Records with scene code
____

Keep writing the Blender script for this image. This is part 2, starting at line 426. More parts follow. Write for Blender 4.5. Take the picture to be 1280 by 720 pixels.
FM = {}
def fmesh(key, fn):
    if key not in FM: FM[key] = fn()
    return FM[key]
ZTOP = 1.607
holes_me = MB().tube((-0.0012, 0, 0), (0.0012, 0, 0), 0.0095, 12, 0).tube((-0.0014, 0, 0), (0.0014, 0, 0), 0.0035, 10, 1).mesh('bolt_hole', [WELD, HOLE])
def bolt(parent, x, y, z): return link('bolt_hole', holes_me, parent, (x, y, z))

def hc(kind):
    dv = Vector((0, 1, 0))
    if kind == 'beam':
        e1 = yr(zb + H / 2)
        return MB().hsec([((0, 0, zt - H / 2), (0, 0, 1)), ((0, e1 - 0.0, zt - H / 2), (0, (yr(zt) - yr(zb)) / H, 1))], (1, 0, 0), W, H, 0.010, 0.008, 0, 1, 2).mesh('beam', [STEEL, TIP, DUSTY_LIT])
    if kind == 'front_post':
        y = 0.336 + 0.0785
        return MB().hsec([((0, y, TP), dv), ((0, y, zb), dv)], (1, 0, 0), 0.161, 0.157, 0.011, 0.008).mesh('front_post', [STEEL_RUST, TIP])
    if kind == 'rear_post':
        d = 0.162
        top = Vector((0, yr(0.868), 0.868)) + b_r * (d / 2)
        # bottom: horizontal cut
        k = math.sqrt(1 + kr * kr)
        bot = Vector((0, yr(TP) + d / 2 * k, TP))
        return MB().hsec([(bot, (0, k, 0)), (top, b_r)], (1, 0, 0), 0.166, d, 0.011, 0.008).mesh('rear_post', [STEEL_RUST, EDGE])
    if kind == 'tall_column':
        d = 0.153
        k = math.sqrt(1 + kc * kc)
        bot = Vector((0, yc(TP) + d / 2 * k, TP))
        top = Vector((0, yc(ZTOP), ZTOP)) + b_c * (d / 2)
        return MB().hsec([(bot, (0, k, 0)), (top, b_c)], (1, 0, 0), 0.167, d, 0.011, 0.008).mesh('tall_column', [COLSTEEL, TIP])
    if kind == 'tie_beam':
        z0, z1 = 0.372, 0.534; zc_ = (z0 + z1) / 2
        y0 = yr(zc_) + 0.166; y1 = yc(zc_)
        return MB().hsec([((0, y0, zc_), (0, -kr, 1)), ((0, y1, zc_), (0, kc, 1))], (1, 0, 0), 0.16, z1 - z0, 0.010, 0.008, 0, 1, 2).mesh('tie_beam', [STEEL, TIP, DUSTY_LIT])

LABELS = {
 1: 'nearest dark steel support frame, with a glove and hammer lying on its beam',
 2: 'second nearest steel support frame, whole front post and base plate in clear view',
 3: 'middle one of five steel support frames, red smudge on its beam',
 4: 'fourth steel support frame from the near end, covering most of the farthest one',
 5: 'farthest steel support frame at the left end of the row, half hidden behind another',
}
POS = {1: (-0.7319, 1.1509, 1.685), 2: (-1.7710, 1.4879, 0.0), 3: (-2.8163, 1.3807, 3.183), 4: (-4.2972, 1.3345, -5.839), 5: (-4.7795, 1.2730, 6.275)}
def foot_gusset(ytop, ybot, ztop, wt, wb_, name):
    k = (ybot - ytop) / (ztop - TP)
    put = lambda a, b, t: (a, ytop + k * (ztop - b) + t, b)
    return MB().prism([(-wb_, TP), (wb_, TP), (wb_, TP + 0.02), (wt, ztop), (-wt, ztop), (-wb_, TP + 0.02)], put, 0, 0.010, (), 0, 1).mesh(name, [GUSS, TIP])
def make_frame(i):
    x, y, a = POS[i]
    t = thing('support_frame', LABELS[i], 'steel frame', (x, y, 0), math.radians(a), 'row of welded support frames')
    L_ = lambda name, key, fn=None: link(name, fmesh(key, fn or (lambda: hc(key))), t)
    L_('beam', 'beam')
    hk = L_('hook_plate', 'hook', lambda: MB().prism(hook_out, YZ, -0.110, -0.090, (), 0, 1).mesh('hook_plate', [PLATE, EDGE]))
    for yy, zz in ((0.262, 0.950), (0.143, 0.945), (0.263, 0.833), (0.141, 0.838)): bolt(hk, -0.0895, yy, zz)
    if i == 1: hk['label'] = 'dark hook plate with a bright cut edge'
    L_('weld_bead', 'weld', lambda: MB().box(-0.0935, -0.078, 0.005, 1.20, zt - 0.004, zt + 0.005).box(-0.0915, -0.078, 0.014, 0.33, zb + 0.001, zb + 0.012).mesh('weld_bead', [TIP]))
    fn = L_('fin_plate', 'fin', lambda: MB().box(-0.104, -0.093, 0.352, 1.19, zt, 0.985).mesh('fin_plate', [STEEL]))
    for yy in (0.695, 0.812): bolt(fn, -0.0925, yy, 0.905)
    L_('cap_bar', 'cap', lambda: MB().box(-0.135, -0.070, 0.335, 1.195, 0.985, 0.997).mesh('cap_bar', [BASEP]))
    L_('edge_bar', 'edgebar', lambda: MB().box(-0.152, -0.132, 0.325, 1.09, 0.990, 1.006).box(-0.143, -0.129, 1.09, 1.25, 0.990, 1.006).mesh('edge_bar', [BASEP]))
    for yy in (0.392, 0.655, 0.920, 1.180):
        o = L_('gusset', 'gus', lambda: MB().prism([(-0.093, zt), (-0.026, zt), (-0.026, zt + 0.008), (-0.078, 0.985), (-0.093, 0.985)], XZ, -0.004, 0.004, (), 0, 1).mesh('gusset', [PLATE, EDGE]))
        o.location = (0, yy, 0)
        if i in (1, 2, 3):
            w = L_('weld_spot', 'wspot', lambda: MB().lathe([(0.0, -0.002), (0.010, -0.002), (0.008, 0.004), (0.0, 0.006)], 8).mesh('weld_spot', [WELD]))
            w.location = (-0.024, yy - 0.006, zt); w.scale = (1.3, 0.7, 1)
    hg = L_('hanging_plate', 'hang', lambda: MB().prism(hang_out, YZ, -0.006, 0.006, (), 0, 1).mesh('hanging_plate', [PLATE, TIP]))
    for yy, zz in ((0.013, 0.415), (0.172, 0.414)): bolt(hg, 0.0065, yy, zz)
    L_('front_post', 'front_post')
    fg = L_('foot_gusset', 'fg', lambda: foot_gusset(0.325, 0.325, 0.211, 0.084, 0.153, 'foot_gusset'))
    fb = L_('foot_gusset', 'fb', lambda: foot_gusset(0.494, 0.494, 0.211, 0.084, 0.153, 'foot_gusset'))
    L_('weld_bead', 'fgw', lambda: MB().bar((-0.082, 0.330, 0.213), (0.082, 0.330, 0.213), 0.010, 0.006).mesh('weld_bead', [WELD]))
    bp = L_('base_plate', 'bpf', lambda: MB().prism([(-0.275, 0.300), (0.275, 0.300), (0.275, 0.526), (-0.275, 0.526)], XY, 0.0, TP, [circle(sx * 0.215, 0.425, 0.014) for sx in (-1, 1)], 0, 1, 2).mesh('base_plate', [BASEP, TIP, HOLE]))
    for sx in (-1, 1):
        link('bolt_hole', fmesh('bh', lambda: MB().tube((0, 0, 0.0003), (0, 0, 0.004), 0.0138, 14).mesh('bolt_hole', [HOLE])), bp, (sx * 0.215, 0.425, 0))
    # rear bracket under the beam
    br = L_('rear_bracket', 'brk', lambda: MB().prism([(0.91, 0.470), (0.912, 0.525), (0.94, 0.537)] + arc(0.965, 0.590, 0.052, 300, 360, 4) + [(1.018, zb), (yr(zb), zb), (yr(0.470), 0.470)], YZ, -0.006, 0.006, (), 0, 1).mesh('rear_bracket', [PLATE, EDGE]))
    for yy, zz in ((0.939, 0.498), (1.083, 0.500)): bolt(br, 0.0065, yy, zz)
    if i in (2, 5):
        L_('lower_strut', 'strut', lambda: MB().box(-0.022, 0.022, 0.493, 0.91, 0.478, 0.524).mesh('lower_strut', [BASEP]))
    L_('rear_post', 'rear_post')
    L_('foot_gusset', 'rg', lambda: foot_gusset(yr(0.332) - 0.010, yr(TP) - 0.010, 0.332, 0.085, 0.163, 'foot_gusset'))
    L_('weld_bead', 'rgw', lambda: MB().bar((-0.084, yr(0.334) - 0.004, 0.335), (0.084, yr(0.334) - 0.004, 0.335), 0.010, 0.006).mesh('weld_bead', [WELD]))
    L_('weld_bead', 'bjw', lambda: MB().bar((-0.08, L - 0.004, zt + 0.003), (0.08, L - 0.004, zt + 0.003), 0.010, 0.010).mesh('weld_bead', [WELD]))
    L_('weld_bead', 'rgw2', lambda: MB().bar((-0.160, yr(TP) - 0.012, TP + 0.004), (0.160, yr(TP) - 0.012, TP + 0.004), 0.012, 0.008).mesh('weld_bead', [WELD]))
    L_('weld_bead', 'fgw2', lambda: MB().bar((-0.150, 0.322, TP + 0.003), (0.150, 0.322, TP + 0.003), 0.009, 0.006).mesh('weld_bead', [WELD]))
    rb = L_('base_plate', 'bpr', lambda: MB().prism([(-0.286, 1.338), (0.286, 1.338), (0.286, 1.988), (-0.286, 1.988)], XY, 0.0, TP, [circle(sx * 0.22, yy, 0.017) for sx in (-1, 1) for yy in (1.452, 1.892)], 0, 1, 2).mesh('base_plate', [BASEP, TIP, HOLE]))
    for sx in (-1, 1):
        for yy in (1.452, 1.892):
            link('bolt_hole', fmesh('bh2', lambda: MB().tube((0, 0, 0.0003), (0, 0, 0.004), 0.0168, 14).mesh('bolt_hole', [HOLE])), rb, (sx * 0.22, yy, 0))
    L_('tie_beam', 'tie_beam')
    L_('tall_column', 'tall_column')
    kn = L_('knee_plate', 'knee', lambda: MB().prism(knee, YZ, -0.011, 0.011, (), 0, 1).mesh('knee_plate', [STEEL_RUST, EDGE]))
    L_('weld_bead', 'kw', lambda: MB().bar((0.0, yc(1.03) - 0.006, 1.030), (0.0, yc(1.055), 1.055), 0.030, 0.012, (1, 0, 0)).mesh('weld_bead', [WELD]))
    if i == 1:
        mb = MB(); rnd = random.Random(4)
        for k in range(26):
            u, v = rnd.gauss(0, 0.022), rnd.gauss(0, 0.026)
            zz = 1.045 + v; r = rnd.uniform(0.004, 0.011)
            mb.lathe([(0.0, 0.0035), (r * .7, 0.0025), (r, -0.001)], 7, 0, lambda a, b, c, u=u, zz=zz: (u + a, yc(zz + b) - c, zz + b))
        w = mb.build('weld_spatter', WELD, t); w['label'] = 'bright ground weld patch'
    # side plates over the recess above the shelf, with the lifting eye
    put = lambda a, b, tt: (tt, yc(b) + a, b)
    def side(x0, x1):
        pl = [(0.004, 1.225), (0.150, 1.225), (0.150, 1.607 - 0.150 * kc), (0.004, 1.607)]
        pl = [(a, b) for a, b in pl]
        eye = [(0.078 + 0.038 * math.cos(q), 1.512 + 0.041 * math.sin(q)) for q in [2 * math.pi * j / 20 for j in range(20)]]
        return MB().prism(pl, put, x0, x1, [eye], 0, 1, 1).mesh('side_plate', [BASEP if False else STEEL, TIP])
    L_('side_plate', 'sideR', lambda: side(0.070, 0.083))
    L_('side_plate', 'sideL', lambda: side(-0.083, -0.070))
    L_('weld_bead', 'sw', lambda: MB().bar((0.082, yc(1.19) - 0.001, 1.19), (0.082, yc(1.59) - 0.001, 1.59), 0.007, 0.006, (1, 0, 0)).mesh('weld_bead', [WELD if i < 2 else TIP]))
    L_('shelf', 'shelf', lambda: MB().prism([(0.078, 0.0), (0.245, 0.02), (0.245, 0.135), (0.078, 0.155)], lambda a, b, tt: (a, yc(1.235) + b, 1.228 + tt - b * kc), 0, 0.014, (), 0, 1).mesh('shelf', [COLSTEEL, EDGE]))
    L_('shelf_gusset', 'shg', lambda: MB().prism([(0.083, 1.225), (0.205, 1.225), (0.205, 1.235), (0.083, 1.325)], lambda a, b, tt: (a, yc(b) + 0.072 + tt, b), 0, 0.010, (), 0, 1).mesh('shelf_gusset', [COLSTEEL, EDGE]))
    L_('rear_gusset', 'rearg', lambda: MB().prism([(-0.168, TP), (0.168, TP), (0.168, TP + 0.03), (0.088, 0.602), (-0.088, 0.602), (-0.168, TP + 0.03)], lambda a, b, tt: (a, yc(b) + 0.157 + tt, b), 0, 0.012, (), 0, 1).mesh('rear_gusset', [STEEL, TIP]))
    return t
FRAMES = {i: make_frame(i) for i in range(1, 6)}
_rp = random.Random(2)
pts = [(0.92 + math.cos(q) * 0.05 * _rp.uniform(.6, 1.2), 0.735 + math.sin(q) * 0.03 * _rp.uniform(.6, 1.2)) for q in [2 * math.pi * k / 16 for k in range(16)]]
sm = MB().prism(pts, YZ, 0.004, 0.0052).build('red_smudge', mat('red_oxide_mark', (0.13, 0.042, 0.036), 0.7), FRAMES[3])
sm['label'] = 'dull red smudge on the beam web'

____

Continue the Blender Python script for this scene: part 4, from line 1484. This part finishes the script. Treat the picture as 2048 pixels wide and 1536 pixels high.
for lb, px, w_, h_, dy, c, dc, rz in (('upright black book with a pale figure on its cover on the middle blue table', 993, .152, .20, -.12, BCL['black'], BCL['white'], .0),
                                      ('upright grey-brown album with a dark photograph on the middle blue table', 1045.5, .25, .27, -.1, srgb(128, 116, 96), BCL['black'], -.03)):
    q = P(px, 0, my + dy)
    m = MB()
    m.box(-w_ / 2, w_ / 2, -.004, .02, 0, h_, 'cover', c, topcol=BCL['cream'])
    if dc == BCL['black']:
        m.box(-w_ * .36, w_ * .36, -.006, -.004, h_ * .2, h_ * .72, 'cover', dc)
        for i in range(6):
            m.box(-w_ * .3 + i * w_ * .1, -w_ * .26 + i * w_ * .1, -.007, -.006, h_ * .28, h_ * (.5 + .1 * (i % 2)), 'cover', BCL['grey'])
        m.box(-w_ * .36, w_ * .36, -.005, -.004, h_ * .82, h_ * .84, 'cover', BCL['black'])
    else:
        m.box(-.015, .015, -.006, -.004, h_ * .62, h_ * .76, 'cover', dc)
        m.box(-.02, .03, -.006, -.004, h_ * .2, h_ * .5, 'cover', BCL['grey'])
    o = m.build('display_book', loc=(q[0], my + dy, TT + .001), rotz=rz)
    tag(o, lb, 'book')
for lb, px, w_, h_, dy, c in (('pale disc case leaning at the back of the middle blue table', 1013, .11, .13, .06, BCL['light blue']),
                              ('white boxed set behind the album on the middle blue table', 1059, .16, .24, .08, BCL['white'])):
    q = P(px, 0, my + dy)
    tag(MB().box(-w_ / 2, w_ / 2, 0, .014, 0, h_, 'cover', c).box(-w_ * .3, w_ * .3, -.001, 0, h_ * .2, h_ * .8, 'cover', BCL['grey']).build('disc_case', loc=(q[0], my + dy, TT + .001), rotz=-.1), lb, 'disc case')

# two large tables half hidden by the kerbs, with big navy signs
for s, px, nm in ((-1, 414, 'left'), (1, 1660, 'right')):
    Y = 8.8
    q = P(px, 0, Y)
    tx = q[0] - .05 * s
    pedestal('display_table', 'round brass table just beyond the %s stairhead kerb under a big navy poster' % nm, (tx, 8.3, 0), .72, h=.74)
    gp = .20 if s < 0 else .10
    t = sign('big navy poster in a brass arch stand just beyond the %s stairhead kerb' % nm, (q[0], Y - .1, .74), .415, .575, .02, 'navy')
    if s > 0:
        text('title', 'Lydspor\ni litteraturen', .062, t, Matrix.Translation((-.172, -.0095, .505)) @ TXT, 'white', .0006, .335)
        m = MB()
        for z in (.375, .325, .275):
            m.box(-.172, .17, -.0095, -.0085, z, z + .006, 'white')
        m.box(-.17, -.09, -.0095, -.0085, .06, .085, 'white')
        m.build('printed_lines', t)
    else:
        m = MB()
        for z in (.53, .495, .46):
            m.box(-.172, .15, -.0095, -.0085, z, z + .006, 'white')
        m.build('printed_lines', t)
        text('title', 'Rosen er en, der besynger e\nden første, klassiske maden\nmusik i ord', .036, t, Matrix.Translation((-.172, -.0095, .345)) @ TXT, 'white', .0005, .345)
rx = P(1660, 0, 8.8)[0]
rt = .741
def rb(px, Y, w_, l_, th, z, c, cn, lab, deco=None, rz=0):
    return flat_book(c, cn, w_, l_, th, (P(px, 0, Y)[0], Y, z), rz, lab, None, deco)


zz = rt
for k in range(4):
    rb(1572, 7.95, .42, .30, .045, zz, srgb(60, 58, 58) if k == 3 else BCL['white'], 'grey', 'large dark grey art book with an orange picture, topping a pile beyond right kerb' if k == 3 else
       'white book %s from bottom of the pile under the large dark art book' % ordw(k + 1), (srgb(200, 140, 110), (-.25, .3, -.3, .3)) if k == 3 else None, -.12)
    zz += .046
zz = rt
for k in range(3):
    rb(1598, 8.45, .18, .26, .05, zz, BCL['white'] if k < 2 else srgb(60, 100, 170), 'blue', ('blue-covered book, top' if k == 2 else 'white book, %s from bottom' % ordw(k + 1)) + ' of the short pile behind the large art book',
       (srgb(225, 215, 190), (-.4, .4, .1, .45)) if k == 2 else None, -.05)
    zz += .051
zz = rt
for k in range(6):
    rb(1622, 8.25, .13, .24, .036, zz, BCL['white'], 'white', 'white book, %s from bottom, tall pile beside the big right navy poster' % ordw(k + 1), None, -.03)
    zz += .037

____

• **Written request**
Starting at the line that contains "Keep writing the" and stopping at the line that contains "def bolt(parent, x, y, z): return", transcribe the lines exactly; both boundary lines are to be included.

• **The response**
Keep writing the Blender script for this image. This is part 2, starting at line 426. More parts follow. Write for Blender 4.5. Take the picture to be 1280 by 720 pixels.
FM = {}
def fmesh(key, fn):
    if key not in FM: FM[key] = fn()
    return FM[key]
ZTOP = 1.607
holes_me = MB().tube((-0.0012, 0, 0), (0.0012, 0, 0), 0.0095, 12, 0).tube((-0.0014, 0, 0), (0.0014, 0, 0), 0.0035, 10, 1).mesh('bolt_hole', [WELD, HOLE])
def bolt(parent, x, y, z): return link('bolt_hole', holes_me, parent, (x, y, z))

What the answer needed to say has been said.